start
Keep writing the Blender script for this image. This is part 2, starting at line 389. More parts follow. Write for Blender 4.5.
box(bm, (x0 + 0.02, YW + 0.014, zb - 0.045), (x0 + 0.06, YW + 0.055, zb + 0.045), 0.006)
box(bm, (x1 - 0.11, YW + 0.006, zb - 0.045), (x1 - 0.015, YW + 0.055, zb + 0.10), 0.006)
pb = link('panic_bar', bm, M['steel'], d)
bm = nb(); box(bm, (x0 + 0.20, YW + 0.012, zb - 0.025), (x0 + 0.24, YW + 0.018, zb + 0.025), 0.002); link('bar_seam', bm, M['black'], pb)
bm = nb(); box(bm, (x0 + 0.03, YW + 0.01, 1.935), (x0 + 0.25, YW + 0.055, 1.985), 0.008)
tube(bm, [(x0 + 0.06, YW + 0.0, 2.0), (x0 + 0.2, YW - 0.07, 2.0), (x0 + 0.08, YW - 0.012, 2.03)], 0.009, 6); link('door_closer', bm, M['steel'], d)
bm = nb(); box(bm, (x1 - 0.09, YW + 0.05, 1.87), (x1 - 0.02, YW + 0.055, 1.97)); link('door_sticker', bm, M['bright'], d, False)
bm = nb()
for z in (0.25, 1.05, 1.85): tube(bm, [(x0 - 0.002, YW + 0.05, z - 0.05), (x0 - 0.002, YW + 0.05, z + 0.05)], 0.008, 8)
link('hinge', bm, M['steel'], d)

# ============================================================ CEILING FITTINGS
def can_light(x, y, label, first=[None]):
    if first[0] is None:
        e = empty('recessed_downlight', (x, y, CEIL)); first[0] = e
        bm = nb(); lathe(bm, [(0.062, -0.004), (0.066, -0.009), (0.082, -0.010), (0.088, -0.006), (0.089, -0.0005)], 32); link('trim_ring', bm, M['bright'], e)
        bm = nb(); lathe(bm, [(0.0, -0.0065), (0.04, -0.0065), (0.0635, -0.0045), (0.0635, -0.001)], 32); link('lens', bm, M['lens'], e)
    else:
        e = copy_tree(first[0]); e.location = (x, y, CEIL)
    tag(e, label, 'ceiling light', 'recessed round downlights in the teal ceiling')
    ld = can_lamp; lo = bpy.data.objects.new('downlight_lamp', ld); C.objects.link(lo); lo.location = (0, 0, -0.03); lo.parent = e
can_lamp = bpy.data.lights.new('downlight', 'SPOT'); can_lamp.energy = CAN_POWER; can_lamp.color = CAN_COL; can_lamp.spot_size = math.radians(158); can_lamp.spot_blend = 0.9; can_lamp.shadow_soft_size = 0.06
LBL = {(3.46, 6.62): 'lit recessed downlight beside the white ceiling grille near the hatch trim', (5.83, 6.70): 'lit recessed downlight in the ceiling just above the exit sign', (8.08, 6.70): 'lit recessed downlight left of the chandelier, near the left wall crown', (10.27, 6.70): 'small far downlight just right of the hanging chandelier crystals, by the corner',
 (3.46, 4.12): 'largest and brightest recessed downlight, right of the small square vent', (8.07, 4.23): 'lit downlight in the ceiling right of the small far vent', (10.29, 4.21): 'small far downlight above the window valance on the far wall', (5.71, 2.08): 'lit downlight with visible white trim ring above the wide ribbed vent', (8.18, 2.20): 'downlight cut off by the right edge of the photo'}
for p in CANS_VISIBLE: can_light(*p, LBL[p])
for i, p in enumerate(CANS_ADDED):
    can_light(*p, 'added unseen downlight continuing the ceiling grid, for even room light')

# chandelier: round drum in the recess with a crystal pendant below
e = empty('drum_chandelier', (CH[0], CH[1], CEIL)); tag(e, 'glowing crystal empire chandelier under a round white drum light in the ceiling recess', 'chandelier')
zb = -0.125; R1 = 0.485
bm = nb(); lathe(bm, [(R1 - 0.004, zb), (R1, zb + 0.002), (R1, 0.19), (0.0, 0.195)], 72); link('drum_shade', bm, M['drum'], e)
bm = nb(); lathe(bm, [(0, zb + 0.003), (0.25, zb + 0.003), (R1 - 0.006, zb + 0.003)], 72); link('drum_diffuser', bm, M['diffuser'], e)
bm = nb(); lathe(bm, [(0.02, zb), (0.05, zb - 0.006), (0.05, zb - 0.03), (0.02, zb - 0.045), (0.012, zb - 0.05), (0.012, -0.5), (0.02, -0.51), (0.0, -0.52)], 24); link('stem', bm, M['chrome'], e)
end
What you are asked to do:
Give the listing above again, word for word.

The completed task:
Keep writing the Blender script for this image. This is part 2, starting at line 389. More parts follow. Write for Blender 4.5.
box(bm, (x0 + 0.02, YW + 0.014, zb - 0.045), (x0 + 0.06, YW + 0.055, zb + 0.045), 0.006)
box(bm, (x1 - 0.11, YW + 0.006, zb - 0.045), (x1 - 0.015, YW + 0.055, zb + 0.10), 0.006)
pb = link('panic_bar', bm, M['steel'], d)
bm = nb(); box(bm, (x0 + 0.20, YW + 0.012, zb - 0.025), (x0 + 0.24, YW + 0.018, zb + 0.025), 0.002); link('bar_seam', bm, M['black'], pb)
bm = nb(); box(bm, (x0 + 0.03, YW + 0.01, 1.935), (x0 + 0.25, YW + 0.055, 1.985), 0.008)
tube(bm, [(x0 + 0.06, YW + 0.0, 2.0), (x0 + 0.2, YW - 0.07, 2.0), (x0 + 0.08, YW - 0.012, 2.03)], 0.009, 6); link('door_closer', bm, M['steel'], d)
bm = nb(); box(bm, (x1 - 0.09, YW + 0.05, 1.87), (x1 - 0.02, YW + 0.055, 1.97)); link('door_sticker', bm, M['bright'], d, False)
bm = nb()
for z in (0.25, 1.05, 1.85): tube(bm, [(x0 - 0.002, YW + 0.05, z - 0.05), (x0 - 0.002, YW + 0.05, z + 0.05)], 0.008, 8)
link('hinge', bm, M['steel'], d)

# ============================================================ CEILING FITTINGS
def can_light(x, y, label, first=[None]):
    if first[0] is None:
        e = empty('recessed_downlight', (x, y, CEIL)); first[0] = e
        bm = nb(); lathe(bm, [(0.062, -0.004), (0.066, -0.009), (0.082, -0.010), (0.088, -0.006), (0.089, -0.0005)], 32); link('trim_ring', bm, M['bright'], e)
        bm = nb(); lathe(bm, [(0.0, -0.0065), (0.04, -0.0065), (0.0635, -0.0045), (0.0635, -0.001)], 32); link('lens', bm, M['lens'], e)
    else:
        e = copy_tree(first[0]); e.location = (x, y, CEIL)
    tag(e, label, 'ceiling light', 'recessed round downlights in the teal ceiling')
    ld = can_lamp; lo = bpy.data.objects.new('downlight_lamp', ld); C.objects.link(lo); lo.location = (0, 0, -0.03); lo.parent = e
can_lamp = bpy.data.lights.new('downlight', 'SPOT'); can_lamp.energy = CAN_POWER; can_lamp.color = CAN_COL; can_lamp.spot_size = math.radians(158); can_lamp.spot_blend = 0.9; can_lamp.shadow_soft_size = 0.06
LBL = {(3.46, 6.62): 'lit recessed downlight beside the white ceiling grille near the hatch trim', (5.83, 6.70): 'lit recessed downlight in the ceiling just above the exit sign', (8.08, 6.70): 'lit recessed downlight left of the chandelier, near the left wall crown', (10.27, 6.70): 'small far downlight just right of the hanging chandelier crystals, by the corner',
 (3.46, 4.12): 'largest and brightest recessed downlight, right of the small square vent', (8.07, 4.23): 'lit downlight in the ceiling right of the small far vent', (10.29, 4.21): 'small far downlight above the window valance on the far wall', (5.71, 2.08): 'lit downlight with visible white trim ring above the wide ribbed vent', (8.18, 2.20): 'downlight cut off by the right edge of the photo'}
for p in CANS_VISIBLE: can_light(*p, LBL[p])
for i, p in enumerate(CANS_ADDED):
    can_light(*p, 'added unseen downlight continuing the ceiling grid, for even room light')

# chandelier: round drum in the recess with a crystal pendant below
e = empty('drum_chandelier', (CH[0], CH[1], CEIL)); tag(e, 'glowing crystal empire chandelier under a round white drum light in the ceiling recess', 'chandelier')
zb = -0.125; R1 = 0.485
bm = nb(); lathe(bm, [(R1 - 0.004, zb), (R1, zb + 0.002), (R1, 0.19), (0.0, 0.195)], 72); link('drum_shade', bm, M['drum'], e)
bm = nb(); lathe(bm, [(0, zb + 0.003), (0.25, zb + 0.003), (R1 - 0.006, zb + 0.003)], 72); link('drum_diffuser', bm, M['diffuser'], e)
bm = nb(); lathe(bm, [(0.02, zb), (0.05, zb - 0.006), (0.05, zb - 0.03), (0.02, zb - 0.045), (0.012, zb - 0.05), (0.012, -0.5), (0.02, -0.51), (0.0, -0.52)], 24); link('stem', bm, M['chrome'], e)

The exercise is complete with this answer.